- _Set problem_
Produce an exact copy of the lines from the line that contains "m=MB(); a2,z2=k.pt(560,250); c2,_=k.pt(690,250);" to the end of the listing below.

** START **

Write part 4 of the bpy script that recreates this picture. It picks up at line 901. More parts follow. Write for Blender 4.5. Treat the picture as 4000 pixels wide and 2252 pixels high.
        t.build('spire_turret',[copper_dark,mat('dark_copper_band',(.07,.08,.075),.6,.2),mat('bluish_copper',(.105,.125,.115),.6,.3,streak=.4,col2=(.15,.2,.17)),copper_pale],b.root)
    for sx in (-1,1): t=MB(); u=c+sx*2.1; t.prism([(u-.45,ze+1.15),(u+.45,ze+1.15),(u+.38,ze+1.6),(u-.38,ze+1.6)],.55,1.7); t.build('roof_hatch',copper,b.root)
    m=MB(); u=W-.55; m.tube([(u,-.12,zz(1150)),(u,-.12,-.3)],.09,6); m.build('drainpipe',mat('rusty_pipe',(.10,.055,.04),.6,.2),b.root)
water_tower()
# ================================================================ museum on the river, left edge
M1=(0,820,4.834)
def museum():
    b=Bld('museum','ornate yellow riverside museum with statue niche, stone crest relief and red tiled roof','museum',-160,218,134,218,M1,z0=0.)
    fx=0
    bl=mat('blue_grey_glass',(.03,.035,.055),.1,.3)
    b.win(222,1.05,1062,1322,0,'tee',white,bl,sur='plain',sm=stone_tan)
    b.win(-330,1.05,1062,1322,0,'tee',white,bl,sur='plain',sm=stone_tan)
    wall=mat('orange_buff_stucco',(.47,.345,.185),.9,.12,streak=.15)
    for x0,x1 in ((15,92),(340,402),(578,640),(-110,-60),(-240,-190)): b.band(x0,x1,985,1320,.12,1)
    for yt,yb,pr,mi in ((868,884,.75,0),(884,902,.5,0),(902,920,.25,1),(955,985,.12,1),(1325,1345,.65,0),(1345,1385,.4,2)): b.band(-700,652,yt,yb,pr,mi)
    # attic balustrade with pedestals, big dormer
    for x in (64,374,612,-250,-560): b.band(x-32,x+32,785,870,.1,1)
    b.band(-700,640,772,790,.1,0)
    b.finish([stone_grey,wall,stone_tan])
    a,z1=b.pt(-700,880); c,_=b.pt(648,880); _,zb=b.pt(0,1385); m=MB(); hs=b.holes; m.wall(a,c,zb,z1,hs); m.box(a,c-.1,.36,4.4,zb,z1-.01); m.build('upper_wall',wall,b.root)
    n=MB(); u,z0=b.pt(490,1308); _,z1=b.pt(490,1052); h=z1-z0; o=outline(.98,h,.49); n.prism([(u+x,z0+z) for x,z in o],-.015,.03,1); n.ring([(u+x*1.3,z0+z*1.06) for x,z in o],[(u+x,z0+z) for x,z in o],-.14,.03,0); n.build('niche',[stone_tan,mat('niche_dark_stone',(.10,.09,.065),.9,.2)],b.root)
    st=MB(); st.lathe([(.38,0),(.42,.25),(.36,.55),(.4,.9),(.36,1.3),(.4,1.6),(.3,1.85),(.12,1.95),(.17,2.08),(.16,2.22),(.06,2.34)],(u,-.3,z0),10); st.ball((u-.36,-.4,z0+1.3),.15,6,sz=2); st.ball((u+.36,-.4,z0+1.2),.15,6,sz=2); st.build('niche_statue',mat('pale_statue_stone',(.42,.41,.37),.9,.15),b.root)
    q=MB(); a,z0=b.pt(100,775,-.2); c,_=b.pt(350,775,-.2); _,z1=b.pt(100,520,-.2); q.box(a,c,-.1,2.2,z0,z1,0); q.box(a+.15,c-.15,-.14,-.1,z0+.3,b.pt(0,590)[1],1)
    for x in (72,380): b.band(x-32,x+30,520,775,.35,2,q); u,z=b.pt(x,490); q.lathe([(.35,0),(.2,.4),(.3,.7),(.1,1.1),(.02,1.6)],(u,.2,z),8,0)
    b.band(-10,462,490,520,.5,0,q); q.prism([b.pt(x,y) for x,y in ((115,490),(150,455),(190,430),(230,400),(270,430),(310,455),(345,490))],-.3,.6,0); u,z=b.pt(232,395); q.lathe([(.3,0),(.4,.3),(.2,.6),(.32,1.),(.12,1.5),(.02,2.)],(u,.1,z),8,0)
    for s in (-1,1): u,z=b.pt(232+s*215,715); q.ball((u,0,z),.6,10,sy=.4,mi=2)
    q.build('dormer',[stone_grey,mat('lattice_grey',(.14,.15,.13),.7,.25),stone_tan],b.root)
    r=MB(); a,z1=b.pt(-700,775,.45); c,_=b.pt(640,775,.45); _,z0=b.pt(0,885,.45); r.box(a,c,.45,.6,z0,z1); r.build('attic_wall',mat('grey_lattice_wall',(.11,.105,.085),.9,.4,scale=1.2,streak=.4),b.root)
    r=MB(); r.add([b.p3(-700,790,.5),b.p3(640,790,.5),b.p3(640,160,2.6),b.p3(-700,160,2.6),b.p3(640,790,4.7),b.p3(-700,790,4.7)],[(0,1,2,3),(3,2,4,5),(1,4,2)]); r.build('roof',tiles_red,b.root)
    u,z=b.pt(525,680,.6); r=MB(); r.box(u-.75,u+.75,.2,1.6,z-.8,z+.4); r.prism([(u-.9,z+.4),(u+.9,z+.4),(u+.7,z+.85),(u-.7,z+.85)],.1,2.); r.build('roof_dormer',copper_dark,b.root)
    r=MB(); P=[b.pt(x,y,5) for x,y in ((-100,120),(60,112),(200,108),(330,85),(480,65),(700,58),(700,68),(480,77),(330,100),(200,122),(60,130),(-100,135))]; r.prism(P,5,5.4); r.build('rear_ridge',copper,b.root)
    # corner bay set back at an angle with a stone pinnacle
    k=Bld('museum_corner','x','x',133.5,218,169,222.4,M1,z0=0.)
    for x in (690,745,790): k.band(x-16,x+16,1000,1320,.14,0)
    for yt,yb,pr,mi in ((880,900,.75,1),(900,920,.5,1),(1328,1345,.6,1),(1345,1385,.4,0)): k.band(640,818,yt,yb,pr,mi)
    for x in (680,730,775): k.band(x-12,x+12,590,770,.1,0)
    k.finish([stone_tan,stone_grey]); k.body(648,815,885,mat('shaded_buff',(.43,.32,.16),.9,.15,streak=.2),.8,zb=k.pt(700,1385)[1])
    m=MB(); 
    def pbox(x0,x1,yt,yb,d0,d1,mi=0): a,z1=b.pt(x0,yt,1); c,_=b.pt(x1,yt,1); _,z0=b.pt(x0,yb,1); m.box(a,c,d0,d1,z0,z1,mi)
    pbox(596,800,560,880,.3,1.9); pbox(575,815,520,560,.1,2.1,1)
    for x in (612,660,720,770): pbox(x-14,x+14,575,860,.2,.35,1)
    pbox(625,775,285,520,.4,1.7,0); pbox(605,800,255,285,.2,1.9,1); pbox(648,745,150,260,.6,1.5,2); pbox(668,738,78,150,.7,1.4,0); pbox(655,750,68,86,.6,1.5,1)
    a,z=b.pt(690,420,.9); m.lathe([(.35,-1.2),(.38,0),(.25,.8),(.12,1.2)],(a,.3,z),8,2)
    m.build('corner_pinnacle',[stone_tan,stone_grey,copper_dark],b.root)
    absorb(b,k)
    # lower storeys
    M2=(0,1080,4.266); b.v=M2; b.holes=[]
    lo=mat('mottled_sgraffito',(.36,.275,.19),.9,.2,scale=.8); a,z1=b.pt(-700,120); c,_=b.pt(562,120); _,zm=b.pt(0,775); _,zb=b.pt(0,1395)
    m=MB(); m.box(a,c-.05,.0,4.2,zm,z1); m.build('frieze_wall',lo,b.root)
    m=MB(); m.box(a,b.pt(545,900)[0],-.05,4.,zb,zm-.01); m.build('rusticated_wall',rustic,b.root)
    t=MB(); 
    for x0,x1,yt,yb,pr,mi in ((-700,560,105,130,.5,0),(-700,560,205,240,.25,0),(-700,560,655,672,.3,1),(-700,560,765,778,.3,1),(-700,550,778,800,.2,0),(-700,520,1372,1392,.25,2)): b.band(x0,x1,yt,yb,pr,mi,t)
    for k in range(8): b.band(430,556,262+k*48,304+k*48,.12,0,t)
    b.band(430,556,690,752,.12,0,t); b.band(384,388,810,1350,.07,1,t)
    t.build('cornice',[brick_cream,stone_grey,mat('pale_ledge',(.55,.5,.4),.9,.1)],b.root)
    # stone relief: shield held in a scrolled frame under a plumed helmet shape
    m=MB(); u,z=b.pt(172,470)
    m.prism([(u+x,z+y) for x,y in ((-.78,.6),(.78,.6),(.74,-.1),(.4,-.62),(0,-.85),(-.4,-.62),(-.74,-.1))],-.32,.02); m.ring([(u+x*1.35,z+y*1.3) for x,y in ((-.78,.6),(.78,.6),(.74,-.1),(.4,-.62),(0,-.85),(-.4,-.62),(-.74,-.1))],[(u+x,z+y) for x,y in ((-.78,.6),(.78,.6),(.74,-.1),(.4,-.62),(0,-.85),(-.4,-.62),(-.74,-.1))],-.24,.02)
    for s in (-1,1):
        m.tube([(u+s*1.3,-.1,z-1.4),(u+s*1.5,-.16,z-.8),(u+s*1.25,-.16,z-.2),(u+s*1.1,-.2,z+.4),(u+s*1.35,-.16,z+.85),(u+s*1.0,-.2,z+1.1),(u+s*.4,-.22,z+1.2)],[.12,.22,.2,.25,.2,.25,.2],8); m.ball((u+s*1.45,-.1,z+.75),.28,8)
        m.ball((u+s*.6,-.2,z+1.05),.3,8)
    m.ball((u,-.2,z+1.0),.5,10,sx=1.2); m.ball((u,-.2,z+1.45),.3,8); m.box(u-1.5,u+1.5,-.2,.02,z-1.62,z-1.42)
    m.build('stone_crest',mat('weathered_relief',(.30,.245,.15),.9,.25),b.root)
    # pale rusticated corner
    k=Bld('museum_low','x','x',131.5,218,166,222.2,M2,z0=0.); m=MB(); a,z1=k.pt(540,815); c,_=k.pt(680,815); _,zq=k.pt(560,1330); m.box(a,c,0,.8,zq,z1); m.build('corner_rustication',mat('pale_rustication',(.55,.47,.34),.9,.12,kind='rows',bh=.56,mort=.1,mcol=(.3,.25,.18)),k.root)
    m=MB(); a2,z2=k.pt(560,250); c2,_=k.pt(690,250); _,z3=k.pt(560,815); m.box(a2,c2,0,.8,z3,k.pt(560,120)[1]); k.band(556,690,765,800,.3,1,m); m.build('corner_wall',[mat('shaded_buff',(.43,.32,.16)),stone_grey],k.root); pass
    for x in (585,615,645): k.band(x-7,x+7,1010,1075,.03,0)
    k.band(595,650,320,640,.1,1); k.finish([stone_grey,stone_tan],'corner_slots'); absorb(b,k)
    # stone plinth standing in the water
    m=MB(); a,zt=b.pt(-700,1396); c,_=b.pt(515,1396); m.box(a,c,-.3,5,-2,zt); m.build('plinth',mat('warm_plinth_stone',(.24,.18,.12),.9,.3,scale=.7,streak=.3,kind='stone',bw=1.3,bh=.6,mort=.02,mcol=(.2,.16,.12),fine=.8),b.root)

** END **

- _Solution_
    m=MB(); a2,z2=k.pt(560,250); c2,_=k.pt(690,250); _,z3=k.pt(560,815); m.box(a2,c2,0,.8,z3,k.pt(560,120)[1]); k.band(556,690,765,800,.3,1,m); m.build('corner_wall',[mat('shaded_buff',(.43,.32,.16)),stone_grey],k.root); pass
    for x in (585,615,645): k.band(x-7,x+7,1010,1075,.03,0)
    k.band(595,650,320,640,.1,1); k.finish([stone_grey,stone_tan],'corner_slots'); absorb(b,k)
    # stone plinth standing in the water
    m=MB(); a,zt=b.pt(-700,1396); c,_=b.pt(515,1396); m.box(a,c,-.3,5,-2,zt); m.build('plinth',mat('warm_plinth_stone',(.24,.18,.12),.9,.3,scale=.7,streak=.3,kind='stone',bw=1.3,bh=.6,mort=.02,mcol=(.2,.16,.12),fine=.8),b.root)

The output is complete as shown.